Finding Common Ground: A Survey of Capacitive Sensing in Human-Computer Interaction

  • Tobias Grosse-Puppendahl ,
  • Christian Holz ,
  • ,
  • Raphael Wimmer ,
  • Oskar Bechtold ,
  • Steve Hodges ,
  • Matthew S. Reynolds ,
  • Joshua R. Smith

Proceedings of CHI 2017 |

Published by ACM

DOI

For more than two decades, capacitive sensing has played a prominent role in human-computer interaction research. Capacitive sensing has become ubiquitous on mobile, wearable, and stationary devices—enabling fundamentally new interaction techniques on, above, and around them. The research community has also enabled human position estimation and whole-body gestural interaction in instrumented environments.
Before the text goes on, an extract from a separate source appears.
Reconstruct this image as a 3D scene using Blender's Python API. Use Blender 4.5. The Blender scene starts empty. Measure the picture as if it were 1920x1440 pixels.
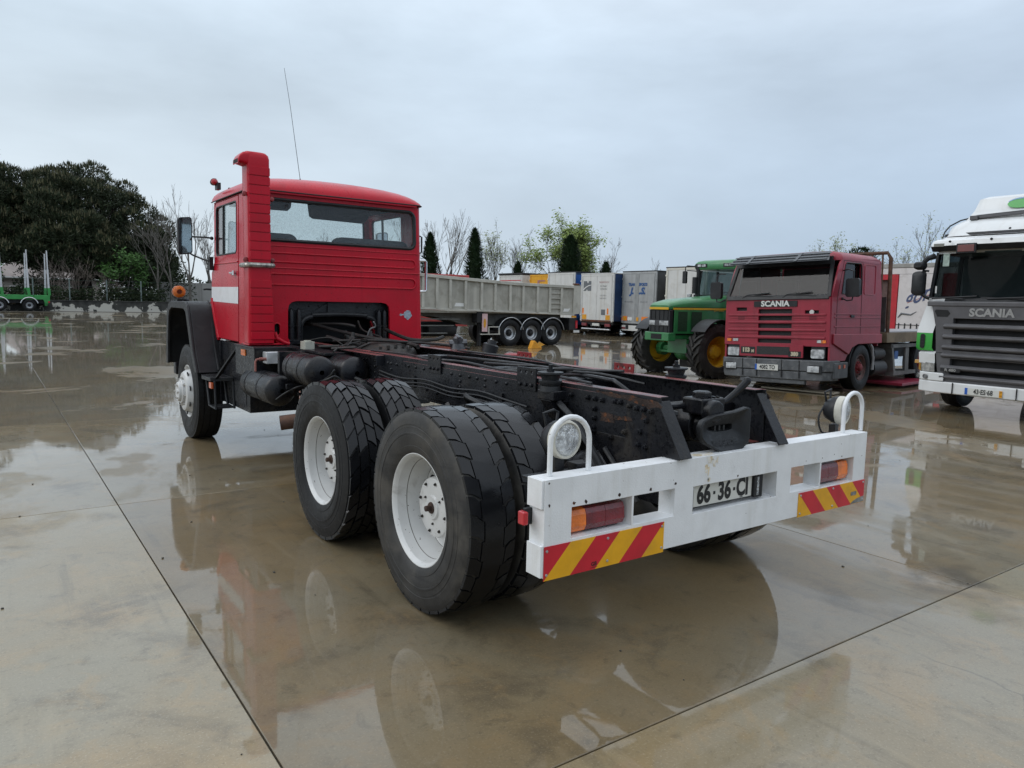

However, the broad field of capacitive sensing research has become fragmented by different approaches and terminology used across the various domains. This paper strives to unify the field by advocating consistent terminology and proposing a new taxonomy to classify capacitive sensing approaches. Our extensive survey provides an analysis and review of past research and identifies challenges for future work. We aim to create a common understanding within the field of human-computer interaction, for researchers and practitioners alike, and to stimulate and facilitate future research in capacitive sensing.